Por isso não devemos nos iludir com as instâncias deste Estado. Sob alguns governos desta “republica das bananas”, as mulheres seguiram vitimadas não só pela tutela oficial sobre os seus corpos, como pelo desprezo institucionalizado, que destroem a elas e aos seus familiares na cidade e no campo, pela carestia de vida que empurra muitas destas mulheres para a prostituição e as condições de existência degradantes, pelo sucateamento dos já precários serviços públicos de saúde, educação e assistência, tão bem descritos na “Constituição Cidadã”, que as torna escravas “do lar”, as únicas responsáveis pelo cuidado das crianças, idosos e enfermos.

Diante disso, convocamos as mulheres do povo a se unirem!

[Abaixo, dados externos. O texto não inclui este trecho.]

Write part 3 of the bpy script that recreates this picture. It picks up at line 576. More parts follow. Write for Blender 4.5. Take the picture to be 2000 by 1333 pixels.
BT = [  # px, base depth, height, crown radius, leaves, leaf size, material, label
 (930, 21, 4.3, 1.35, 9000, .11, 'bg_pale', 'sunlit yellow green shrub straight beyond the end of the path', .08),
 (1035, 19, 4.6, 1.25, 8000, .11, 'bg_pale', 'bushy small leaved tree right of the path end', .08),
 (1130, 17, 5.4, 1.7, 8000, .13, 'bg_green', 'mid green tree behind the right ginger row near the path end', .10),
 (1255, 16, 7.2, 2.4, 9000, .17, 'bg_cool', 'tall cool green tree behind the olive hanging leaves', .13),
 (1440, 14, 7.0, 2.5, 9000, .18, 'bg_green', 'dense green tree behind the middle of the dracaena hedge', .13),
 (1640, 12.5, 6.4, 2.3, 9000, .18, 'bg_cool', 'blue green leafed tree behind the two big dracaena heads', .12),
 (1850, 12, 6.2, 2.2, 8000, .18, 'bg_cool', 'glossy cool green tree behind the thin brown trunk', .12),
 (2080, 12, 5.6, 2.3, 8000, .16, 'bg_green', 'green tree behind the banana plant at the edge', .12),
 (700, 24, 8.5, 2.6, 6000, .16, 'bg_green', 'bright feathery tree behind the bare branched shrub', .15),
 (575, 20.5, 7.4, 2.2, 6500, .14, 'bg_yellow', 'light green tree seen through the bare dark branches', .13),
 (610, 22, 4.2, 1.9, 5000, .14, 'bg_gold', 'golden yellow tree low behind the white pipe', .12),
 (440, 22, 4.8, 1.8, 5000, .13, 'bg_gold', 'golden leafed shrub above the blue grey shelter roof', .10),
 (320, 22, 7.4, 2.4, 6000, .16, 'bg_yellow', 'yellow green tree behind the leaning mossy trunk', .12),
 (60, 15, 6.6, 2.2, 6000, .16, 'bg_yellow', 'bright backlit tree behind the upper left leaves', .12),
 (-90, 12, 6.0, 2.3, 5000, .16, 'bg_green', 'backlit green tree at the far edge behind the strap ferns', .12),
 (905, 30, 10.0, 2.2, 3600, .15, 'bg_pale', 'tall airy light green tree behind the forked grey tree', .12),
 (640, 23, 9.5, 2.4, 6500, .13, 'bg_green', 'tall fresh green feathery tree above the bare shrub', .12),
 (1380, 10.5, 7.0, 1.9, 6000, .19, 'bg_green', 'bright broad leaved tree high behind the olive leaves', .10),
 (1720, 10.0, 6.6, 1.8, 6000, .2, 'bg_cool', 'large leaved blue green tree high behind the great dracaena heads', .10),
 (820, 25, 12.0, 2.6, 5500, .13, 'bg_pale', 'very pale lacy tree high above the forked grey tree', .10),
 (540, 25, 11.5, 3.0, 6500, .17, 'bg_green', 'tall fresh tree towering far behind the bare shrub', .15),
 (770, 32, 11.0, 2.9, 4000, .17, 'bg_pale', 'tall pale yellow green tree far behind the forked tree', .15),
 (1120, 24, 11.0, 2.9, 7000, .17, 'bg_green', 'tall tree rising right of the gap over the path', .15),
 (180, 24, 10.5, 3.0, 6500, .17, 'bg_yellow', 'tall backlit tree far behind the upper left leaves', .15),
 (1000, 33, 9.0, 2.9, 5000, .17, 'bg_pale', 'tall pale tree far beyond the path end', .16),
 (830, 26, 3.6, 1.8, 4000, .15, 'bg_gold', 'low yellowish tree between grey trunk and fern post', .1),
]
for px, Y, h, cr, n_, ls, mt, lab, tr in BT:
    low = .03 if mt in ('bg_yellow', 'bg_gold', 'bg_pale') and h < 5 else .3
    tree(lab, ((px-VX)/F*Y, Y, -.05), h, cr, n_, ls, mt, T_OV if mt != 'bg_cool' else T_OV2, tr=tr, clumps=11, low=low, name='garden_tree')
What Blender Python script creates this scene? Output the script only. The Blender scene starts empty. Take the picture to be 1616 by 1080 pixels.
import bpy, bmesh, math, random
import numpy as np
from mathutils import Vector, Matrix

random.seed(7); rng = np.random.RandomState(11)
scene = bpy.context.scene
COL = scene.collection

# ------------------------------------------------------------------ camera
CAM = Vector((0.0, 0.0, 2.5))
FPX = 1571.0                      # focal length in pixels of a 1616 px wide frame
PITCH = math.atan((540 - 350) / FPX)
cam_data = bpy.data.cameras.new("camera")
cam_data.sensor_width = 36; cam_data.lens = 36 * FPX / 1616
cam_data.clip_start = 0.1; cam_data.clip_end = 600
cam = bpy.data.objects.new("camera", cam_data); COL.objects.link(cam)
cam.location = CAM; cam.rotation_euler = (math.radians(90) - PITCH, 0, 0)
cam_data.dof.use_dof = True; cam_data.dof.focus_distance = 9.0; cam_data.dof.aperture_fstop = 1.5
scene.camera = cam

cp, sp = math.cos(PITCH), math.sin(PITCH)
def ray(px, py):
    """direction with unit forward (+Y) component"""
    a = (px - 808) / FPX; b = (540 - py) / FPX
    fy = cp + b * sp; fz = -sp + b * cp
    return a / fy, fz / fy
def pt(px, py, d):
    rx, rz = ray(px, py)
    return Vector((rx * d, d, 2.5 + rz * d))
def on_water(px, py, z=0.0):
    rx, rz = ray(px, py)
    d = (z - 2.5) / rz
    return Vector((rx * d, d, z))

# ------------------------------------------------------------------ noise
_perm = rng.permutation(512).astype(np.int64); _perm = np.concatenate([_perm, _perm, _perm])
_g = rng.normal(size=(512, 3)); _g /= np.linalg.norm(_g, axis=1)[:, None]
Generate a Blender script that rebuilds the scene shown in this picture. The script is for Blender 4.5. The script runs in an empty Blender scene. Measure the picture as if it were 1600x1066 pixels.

Nossa tarefa é mudar esta ordem social que mantém as mulheres na prostituição e na escravidão doméstica e assalariada. Isto não significa que as mulheres devam abdicar da luta imediata, por todos os seus direitos, em particular, nosso direito a viver com dignidade, de interromper uma gravidez indesejada, enfim, a decidir sobre nosso próprio corpo. Contudo, devemos entender que a única forma de garantir plenamente estas reivindicações é através da nossa participação ativa na Reforma de Nova Democracia ininterrupta aos direitos humanos e civis em nosso país, que forma parte inseparável da Reforma das Estruturas Sociais em nível mundial. De fato, a incorporação das mulheres trabalhadoras ao processo reformista e libertário é condição indispensável não só para a sua própria emancipação, como para o triunfo desta profunda reforma social.


Nota

* “Nas tentativas para reduzir a jornada de trabalho à sua antiga duração racional, ou, onde não podem exigir a jornada normal de trabalho, nas tentativas para contrabalançar o trabalho excessivo por meio de um aumento de salário, aumento que não basta esteja em proporção com o sobre-trabalho que os exaure, e que deve, sim, estar numa proporção maior, os operários não fazem mais que cumprir um dever para com eles mesmos e à sua classe. Limitam-se a refrear as usurpações tirânicas da exploração do capital sobre o trabalho. O tempo é o campo do desenvolvimento humano. O homem que não dispõe de nenhum tempo livre, cuja vida, afora as interrupções puramente físicas do sono, das refeições etc., está toda ela absorvida para o trabalho para o capitalista, é um ser humano plenamente explorado. É uma simples máquina, fisicamente destroçada e espiritualmente submissa, para produzir riqueza alheia. E, no entanto, toda a história da moderna indústria demonstra que o capital, se não se lhe põe um freio, lutará sempre, implacavelmente e sem contemplações, para conduzir toda a classe operária a este nível de extrema degradação”. (K. Marx, “Salário, preço e lucro”. Grifo nosso). E, às mulheres trabalhadoras, que arcam, ademais, com o peso da servidão doméstica, é retirada de modo ainda mais cruel a possibilidade de dispor de tempo livre para intervir na política, nas artes, para exercitar, enfim, para lutar por seus direitos na sociedade em geral.